** Start DATA FOR THE TASK **
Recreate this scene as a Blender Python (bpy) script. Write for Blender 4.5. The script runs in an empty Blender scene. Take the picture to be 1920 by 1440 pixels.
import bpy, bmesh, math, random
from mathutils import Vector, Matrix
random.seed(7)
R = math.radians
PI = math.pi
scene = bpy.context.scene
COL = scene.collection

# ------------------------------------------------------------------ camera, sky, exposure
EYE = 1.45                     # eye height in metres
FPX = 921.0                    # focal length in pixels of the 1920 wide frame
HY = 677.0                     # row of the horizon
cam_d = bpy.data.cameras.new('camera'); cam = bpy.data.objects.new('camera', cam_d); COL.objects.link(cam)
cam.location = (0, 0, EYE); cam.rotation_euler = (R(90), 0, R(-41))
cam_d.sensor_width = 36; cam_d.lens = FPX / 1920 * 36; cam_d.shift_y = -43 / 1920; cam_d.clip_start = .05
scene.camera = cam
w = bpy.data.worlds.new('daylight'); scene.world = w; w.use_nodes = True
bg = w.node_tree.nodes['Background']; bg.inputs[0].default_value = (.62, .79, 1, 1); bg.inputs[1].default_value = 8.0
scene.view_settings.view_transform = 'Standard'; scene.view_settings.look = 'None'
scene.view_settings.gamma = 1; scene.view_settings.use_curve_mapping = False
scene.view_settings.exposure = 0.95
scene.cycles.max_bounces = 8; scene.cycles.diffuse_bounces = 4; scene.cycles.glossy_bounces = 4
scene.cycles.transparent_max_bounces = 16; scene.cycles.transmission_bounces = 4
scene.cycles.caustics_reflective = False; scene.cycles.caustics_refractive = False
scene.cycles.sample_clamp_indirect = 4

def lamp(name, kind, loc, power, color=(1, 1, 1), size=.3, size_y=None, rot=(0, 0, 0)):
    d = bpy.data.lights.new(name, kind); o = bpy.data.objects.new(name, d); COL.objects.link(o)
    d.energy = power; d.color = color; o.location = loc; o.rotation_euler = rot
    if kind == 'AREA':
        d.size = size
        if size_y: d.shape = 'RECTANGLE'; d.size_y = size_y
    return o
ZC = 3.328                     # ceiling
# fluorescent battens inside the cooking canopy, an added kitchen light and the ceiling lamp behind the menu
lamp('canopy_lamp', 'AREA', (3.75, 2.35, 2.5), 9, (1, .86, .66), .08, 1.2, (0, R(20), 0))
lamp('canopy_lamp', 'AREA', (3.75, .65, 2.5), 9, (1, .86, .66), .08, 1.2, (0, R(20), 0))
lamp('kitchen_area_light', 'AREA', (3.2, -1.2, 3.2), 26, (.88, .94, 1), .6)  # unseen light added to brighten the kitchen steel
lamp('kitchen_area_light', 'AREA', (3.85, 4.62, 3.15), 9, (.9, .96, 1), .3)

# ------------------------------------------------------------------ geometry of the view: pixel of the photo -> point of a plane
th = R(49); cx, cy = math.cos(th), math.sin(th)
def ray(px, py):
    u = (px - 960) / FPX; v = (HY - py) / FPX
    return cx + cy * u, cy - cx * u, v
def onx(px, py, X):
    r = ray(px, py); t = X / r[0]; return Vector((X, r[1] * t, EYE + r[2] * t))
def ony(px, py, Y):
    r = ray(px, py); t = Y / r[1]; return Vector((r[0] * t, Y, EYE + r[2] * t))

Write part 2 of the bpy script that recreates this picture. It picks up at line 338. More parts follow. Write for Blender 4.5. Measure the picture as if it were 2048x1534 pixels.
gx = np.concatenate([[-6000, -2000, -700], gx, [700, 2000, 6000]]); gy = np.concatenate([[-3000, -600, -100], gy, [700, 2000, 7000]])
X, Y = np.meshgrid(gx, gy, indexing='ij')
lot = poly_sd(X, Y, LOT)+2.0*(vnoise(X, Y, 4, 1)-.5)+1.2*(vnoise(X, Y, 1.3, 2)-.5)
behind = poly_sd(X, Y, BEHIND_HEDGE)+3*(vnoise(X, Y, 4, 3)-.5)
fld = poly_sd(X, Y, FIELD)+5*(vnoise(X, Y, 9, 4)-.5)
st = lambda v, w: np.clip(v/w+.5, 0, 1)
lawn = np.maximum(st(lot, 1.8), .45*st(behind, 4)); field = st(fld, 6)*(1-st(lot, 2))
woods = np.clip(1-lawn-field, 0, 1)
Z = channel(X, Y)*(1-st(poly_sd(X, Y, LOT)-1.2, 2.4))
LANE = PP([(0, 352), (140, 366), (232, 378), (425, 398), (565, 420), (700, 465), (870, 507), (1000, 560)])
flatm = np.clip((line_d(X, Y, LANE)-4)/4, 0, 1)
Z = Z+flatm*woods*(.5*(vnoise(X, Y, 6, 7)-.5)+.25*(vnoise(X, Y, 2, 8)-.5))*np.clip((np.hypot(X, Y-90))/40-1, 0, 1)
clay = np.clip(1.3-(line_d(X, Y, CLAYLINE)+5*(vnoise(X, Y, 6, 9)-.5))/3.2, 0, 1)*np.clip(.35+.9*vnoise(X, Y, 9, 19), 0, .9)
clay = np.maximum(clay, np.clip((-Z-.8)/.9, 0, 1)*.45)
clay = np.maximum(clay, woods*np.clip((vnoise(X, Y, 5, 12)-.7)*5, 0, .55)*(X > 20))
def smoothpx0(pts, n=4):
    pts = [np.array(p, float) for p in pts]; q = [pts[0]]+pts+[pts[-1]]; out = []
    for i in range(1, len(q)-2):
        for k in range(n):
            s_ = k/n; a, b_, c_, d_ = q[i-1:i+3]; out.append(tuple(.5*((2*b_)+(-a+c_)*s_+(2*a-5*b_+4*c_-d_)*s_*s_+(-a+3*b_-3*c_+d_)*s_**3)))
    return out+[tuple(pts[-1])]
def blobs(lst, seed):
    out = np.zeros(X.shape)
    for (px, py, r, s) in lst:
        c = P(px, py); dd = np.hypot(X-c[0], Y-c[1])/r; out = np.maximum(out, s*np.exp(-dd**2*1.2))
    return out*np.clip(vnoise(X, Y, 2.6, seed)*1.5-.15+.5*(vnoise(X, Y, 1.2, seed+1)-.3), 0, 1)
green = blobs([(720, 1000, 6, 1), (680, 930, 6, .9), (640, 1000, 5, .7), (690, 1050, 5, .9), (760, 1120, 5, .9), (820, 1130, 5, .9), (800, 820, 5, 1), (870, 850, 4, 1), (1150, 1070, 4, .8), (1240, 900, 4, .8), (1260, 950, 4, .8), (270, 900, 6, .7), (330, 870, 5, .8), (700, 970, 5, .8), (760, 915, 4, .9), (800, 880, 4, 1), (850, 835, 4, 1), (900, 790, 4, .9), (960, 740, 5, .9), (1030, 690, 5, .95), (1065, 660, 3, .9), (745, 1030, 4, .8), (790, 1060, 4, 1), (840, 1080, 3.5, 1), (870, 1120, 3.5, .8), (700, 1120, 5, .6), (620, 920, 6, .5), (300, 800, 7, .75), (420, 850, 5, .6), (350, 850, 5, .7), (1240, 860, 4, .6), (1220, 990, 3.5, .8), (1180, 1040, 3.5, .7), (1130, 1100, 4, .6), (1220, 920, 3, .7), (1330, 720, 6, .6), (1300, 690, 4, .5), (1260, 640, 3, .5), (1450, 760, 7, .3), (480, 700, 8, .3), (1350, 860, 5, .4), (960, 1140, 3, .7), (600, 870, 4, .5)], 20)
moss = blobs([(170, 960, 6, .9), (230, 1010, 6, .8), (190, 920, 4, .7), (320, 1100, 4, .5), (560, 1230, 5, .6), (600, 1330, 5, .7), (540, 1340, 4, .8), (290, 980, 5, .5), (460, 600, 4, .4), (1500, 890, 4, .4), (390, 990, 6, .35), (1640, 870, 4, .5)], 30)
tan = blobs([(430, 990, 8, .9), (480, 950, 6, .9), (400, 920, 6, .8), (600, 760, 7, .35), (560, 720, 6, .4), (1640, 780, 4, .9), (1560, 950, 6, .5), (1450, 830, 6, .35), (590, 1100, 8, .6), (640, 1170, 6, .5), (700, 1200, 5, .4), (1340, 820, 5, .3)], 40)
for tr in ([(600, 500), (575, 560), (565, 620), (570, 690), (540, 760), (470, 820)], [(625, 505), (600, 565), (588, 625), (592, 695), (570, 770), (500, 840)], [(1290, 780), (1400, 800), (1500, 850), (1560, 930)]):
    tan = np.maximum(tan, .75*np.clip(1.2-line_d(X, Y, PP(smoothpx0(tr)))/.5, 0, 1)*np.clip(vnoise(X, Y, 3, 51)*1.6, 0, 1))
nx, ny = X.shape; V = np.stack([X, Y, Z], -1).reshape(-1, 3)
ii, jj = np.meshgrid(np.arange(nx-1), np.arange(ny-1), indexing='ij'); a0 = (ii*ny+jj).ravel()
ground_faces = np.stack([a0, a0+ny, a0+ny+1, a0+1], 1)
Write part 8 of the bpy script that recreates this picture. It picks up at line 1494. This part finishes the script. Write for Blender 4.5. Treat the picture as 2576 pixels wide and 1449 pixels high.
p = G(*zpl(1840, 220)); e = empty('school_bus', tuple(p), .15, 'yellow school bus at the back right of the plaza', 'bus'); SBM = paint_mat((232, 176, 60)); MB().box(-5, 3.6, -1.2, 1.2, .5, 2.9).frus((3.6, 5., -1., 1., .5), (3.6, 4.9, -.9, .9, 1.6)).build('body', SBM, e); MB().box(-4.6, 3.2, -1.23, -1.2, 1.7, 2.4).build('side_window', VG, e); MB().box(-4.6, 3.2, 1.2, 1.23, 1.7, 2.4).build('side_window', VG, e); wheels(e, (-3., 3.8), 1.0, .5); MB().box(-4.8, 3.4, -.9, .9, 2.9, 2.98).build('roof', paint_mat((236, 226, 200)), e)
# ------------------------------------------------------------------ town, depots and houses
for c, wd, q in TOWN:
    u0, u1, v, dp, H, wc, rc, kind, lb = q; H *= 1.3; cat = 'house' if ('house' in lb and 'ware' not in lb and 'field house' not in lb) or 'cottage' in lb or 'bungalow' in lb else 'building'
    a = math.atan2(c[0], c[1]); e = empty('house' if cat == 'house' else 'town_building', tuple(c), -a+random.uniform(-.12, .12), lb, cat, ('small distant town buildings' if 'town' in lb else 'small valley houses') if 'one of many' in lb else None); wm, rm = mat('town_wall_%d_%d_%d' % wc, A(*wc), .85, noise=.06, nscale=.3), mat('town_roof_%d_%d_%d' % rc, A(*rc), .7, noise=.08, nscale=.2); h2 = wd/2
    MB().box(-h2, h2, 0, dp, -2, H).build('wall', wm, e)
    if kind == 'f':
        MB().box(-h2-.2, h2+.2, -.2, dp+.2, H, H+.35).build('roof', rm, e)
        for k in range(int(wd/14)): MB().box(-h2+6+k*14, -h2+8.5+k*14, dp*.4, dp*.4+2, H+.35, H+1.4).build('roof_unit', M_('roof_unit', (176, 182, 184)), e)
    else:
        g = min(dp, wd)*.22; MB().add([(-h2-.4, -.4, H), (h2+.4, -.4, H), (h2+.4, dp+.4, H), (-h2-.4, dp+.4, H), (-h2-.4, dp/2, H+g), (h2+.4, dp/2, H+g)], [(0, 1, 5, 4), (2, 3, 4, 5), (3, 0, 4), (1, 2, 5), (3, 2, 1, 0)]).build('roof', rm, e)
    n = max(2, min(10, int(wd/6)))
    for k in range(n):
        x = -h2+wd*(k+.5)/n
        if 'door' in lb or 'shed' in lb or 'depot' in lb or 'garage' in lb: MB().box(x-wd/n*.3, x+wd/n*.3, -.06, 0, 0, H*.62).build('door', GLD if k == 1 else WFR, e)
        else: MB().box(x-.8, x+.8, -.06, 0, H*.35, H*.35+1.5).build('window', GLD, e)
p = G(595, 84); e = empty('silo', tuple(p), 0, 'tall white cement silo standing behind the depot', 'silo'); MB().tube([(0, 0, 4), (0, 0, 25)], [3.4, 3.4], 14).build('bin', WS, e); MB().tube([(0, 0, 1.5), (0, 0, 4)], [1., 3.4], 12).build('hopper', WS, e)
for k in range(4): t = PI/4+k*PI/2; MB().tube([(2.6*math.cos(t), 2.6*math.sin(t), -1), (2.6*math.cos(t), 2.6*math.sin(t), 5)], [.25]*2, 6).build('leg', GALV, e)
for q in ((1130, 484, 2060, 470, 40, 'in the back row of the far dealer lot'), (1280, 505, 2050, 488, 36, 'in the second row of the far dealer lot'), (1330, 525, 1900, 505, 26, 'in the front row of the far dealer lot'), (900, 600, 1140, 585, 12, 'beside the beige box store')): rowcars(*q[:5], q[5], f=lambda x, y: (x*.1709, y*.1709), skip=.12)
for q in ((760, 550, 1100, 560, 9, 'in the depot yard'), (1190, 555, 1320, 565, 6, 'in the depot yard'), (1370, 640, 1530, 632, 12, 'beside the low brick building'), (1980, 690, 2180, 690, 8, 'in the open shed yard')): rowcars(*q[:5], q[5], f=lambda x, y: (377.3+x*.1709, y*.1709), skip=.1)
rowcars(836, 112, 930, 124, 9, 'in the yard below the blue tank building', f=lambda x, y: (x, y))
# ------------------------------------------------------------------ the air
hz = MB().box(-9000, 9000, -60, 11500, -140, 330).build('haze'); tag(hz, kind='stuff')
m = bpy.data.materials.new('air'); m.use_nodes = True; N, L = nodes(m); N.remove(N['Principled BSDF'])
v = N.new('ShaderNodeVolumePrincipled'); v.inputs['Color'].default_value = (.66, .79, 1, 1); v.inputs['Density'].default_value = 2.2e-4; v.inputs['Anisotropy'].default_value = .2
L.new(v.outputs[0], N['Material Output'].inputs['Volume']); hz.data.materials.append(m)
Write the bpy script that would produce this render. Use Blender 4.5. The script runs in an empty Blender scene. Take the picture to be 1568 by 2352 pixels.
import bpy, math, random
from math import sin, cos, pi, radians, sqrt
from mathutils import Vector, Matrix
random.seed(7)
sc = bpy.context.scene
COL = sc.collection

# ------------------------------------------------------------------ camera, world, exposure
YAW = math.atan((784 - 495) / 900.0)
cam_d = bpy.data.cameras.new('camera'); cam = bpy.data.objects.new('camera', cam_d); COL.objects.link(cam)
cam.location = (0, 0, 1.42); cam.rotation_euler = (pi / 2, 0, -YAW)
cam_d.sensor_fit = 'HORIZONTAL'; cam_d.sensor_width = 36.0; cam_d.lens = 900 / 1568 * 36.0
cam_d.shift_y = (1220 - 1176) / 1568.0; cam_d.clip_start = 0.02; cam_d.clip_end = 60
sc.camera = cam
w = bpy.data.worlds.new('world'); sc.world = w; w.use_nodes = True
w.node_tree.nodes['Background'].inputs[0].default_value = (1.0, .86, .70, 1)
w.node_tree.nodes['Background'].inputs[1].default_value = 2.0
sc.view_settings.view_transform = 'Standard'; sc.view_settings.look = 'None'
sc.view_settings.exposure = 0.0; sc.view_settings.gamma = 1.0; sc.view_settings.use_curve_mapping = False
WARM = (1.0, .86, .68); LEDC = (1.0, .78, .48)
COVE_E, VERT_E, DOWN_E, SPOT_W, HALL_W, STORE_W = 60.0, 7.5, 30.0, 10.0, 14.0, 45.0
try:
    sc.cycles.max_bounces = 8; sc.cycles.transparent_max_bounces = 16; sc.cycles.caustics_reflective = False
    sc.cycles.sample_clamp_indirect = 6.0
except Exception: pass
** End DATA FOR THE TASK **
» TASK GOAL: Pick each line holding the word "Blender" out of the listing.

» RESULT OF THIS TASK:
Recreate this scene as a Blender Python (bpy) script. Write for Blender 4.5. The script runs in an empty Blender scene. Take the picture to be 1920 by 1440 pixels.
Write part 2 of the bpy script that recreates this picture. It picks up at line 338. More parts follow. Write for Blender 4.5. Measure the picture as if it were 2048x1534 pixels.
Write part 8 of the bpy script that recreates this picture. It picks up at line 1494. This part finishes the script. Write for Blender 4.5. Treat the picture as 2576 pixels wide and 1449 pixels high.
Write the bpy script that would produce this render. Use Blender 4.5. The script runs in an empty Blender scene. Take the picture to be 1568 by 2352 pixels.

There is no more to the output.